Von Petra Tabeling | 01.12.2003
    Unsere Zeitung war neutral - wir waren an der Wahrheit interessiert, an dem was die Polizei machte, die Regierung, die Britische Armee, die verschiedenen Parteien, und die republikanischen und loyalistischen Paramilitärs. Wir haben Fragen über jeden gestellt und ich glaube, dass war der Grund, warum wir für einige unbequem wurden.

    Jim Campbell war ein langjähriger Kollege O’Hagans, und auch er wurde wegen seinen Reportagen zu unbequem. In den 80er Jahren feuerten Loyalisten mehrere Schüsse auf den damaligen Chefredakteur der Sunday World – er überlebte wie durch ein Wunder. Seither lebt er mit einer Kugel in der Brust. Um sich sicher fühlen zu können, zog Campbell schließlich in die benachbarte irische Provinz Donegal. Immer wieder habe er auch seinen Kollegen O’Hagan dazu bewegt, ebenfalls umzuziehen - weg aus dem Umkreis von Menschen über die er schrieb und die ihn bedrohten. Erst kurz vor seiner Ermordung zog der Familienvater in ein Viertel, das nur unweit der Wohngegend von Anhängern der Loyalist Volunteer Force liegt, die schließlich für seinen Tod verantwortlich zeichneten. Doch O’Hagan, der mit einer Protestantin verheiratet war, glaubte sich sicher, so sein Freund Jim Campbell:

    Ich glaube, dass er ein Ende des Bürgerkrieges annahm. Ich habe das nicht so gesehen. Selbst das Friedensabkommen würde nichts für uns bedeuten, weil wir uns bereits so viele Feinde geschaffen hatten – vor allem unter den Loyalisten. Das wurde uns gesagt und es sollte sich dann ja bewahrheiten.

    O’Hagan erhielt wegen seinen Enthüllungsgeschichten immer wieder Morddrohungen, sowohl von der IRA als auch loyalistischen Gruppen. Doch diese Bedrohungen gehörten auch zum Alltag von investigativ arbeitenden Journalisten. Kevin Cooper, Vorsitzender der irischen Journalistengewerkschaft National Union of Journalists in Belfast erklärt, wie Journalisten mit den Drohungen umgehen und warum der Mord an O’Hagan so plötzlich kam:

    Er wurde in der Vergangenheit von republikanischen als auch loyalistischen Paramilitärs bedroht, aber es gab keine Anzeichen dafür, dass er zu dem Zeitpunkt in Gefahr war und so überraschte uns seine Ermordung. Normalerweise werden Drohungen mit einem Telefonanruf und einem Codewort in die Redaktionen übermittelt. Und so wissen wir, ob es sich um eine ernsthafte Bedrohung handelt. Aber es gab keine Anzeichen dafür und auch die Polizei hatte keine Informationen darüber, dass Martin in Gefahr war.
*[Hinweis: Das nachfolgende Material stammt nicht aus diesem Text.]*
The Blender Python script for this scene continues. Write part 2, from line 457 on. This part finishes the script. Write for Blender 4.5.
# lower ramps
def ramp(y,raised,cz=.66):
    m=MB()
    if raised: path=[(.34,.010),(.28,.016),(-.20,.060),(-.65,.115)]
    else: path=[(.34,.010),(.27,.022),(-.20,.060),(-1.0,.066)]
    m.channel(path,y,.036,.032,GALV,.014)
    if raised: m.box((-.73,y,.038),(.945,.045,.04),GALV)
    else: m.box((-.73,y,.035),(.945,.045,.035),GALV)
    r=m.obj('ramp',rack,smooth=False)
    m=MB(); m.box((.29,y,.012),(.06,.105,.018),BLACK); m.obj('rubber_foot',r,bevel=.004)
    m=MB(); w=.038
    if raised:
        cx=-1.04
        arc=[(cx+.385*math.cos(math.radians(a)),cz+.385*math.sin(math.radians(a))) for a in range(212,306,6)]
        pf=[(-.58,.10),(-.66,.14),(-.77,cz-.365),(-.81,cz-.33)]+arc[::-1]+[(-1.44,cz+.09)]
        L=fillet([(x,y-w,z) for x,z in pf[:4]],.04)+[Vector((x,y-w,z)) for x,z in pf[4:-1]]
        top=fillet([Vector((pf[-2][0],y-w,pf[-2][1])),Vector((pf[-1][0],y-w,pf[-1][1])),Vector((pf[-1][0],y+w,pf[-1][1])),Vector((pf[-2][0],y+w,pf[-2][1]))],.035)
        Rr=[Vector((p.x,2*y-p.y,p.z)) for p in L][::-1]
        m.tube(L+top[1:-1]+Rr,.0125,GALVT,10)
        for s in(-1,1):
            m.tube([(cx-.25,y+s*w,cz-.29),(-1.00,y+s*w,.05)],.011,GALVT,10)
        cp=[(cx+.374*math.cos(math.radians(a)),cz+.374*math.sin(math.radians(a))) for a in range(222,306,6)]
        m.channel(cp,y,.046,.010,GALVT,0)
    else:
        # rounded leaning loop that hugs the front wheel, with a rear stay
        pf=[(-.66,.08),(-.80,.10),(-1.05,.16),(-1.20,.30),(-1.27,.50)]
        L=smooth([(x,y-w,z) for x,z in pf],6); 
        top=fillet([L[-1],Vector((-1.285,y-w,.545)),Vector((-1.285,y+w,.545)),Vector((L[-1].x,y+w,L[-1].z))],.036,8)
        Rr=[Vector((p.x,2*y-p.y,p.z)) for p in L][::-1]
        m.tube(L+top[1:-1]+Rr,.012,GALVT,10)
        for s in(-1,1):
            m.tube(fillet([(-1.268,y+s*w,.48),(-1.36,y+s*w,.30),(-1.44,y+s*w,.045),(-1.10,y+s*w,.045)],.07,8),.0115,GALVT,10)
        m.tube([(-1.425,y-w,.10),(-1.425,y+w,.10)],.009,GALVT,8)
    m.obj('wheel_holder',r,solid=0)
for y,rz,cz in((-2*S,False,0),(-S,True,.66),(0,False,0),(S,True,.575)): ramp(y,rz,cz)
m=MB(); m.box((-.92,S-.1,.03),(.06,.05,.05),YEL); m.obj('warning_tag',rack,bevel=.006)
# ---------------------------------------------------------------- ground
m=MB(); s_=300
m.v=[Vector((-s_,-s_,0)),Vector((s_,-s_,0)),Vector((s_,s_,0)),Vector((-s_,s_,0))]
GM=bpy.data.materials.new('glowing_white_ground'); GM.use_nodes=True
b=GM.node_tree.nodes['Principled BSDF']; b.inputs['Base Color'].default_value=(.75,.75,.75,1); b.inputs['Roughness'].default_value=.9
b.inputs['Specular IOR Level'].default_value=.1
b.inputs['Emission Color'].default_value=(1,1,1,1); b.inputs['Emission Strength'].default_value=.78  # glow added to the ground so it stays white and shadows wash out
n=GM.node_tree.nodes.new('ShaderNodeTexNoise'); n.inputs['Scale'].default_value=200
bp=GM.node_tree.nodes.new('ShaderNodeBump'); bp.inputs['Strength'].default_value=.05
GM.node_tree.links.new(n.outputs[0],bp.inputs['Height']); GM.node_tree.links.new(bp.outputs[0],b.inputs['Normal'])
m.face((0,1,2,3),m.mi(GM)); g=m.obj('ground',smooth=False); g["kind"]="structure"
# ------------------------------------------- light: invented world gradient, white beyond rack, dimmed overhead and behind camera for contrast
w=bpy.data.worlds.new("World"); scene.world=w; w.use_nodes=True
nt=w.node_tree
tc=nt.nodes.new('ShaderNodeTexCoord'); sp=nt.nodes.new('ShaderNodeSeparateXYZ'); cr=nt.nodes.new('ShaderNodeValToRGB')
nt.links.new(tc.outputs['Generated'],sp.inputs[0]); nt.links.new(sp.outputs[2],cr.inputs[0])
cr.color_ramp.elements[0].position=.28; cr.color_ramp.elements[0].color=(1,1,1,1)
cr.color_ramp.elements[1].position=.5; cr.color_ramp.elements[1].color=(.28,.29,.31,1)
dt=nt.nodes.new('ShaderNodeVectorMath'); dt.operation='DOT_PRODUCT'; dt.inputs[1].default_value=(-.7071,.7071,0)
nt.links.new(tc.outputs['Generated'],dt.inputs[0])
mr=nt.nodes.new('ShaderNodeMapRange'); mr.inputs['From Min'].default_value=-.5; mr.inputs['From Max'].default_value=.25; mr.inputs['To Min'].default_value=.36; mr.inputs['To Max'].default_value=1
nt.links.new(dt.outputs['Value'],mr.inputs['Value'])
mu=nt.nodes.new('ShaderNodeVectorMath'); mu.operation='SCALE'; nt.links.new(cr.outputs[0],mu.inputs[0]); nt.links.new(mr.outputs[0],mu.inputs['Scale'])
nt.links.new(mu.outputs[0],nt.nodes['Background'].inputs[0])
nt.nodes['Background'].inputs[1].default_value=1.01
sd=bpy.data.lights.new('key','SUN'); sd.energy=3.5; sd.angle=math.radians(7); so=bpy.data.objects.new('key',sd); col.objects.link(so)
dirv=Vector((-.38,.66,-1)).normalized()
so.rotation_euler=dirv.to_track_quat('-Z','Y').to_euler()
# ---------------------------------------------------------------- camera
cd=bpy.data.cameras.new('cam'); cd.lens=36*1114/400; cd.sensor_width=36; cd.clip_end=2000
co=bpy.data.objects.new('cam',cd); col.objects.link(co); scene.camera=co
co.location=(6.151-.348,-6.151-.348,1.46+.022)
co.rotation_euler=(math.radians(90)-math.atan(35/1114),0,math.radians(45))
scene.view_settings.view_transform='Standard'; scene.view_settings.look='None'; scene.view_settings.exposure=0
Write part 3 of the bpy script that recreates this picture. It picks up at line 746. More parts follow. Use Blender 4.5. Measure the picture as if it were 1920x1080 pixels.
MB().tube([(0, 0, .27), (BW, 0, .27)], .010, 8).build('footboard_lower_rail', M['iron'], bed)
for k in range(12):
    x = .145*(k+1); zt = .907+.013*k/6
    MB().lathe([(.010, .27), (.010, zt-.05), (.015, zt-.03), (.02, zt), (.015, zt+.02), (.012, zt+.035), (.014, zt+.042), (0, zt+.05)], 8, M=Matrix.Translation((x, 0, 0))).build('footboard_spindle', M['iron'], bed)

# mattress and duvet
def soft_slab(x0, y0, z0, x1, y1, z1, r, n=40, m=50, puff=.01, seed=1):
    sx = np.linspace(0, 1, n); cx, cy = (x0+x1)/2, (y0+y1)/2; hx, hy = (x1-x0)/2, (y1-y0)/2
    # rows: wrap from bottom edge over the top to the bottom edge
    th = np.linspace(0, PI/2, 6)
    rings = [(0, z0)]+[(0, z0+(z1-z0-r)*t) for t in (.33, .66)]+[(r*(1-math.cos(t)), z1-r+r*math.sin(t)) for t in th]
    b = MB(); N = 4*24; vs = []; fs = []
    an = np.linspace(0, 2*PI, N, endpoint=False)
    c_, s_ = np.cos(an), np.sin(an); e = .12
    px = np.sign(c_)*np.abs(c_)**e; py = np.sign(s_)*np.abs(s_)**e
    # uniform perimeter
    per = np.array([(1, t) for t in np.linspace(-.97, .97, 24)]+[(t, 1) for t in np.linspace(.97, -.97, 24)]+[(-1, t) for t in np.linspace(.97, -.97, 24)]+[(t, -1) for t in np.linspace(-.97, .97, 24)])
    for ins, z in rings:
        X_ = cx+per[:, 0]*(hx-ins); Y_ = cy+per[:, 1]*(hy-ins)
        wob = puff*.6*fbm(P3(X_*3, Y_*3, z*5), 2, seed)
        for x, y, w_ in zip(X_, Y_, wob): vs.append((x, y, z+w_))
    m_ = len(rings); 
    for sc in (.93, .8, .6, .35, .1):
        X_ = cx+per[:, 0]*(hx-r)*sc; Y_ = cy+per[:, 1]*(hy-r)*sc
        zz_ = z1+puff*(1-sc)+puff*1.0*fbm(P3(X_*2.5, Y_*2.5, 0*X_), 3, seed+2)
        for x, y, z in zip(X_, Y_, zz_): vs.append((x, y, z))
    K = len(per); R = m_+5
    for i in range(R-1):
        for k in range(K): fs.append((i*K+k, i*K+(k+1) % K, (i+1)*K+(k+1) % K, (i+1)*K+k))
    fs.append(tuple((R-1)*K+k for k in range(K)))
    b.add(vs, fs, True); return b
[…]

    Cooper vertritt über 800 Journalisten in Nordirland, nur die allerwenigsten berichten über "hard stuff" – in der Hauptsache politische Korrespondenten. Und die berichten, dass die Beziehung zu paramilitärischen Organisationen und den Medien von jeher sehr zwiespältig gewesen sei, das meint zumindest der Nordirland-Korrespondent des englischen "Observers", Henry McDonald, der selbst immer wieder Morddrohungen erhält. Einerseits brauchen die Untergrundorganisationen die Presse, um ihre Botschaft zu verbreiten, andererseits werden investigativ arbeitende Journalisten zu gefährlichen Zeugen - wie Martin O´ Hagan. Zwar sind die Redaktionsräume wie die der Sunday World mit Sicherheitskameras und -türen ausgestattet, doch können diese Sicherheitsvorkehrungen nicht vor dem Zugriff der Behörden auf Informationen von Journalisten schützen. Im Mai diesen Jahres wurde das Wohnhaus von Liam Clarke, Redakteur der englischen "Times", in einer Nacht- und Nebelaktion durchsucht. Die Polizisten beschlagnahmten Materialien und Clarke wurde zusammen mit seiner Frau, ebenfalls eine Journalistin, über Nacht festgehalten und verhört. Die Ermittler waren an Aufzeichnungen vertraulicher Gespräche mit Nordirlandpolitikern interessiert. Die Behörden rechtfertigten ihre Nacht- und Nebelaktion mit neuen Gesetzen zur Terrorismusbekämpfung.

    Noch sind die Mörder im Falle O’Hagans nicht gefasst. Sein Fall habe keine Fürsprecher, meint Jim Campbell. Denn zu heikel wäre das, was dann ans Licht kommen könnte: von den beteiligten Tätern am 28. September 2001 waren die Namen bekannt. Journalistenkollegen vermuten, dass einer der Täter ein Agent der nordirischen Polizei gewesen sein könnte. Das wäre nicht das erste Mal. Seit der Veröffentlichung des so genannten Stevens-Report im Sommer diesen Jahres gab der Ermittler einer Untersuchungskommission, Sir John Stevens, öffentlich zu, dass Agenten in paramilitärische Organisationen eingeschleust wurden - um angeblich Anschläge zu verhindern. Doch genau das Gegenteil war der Fall.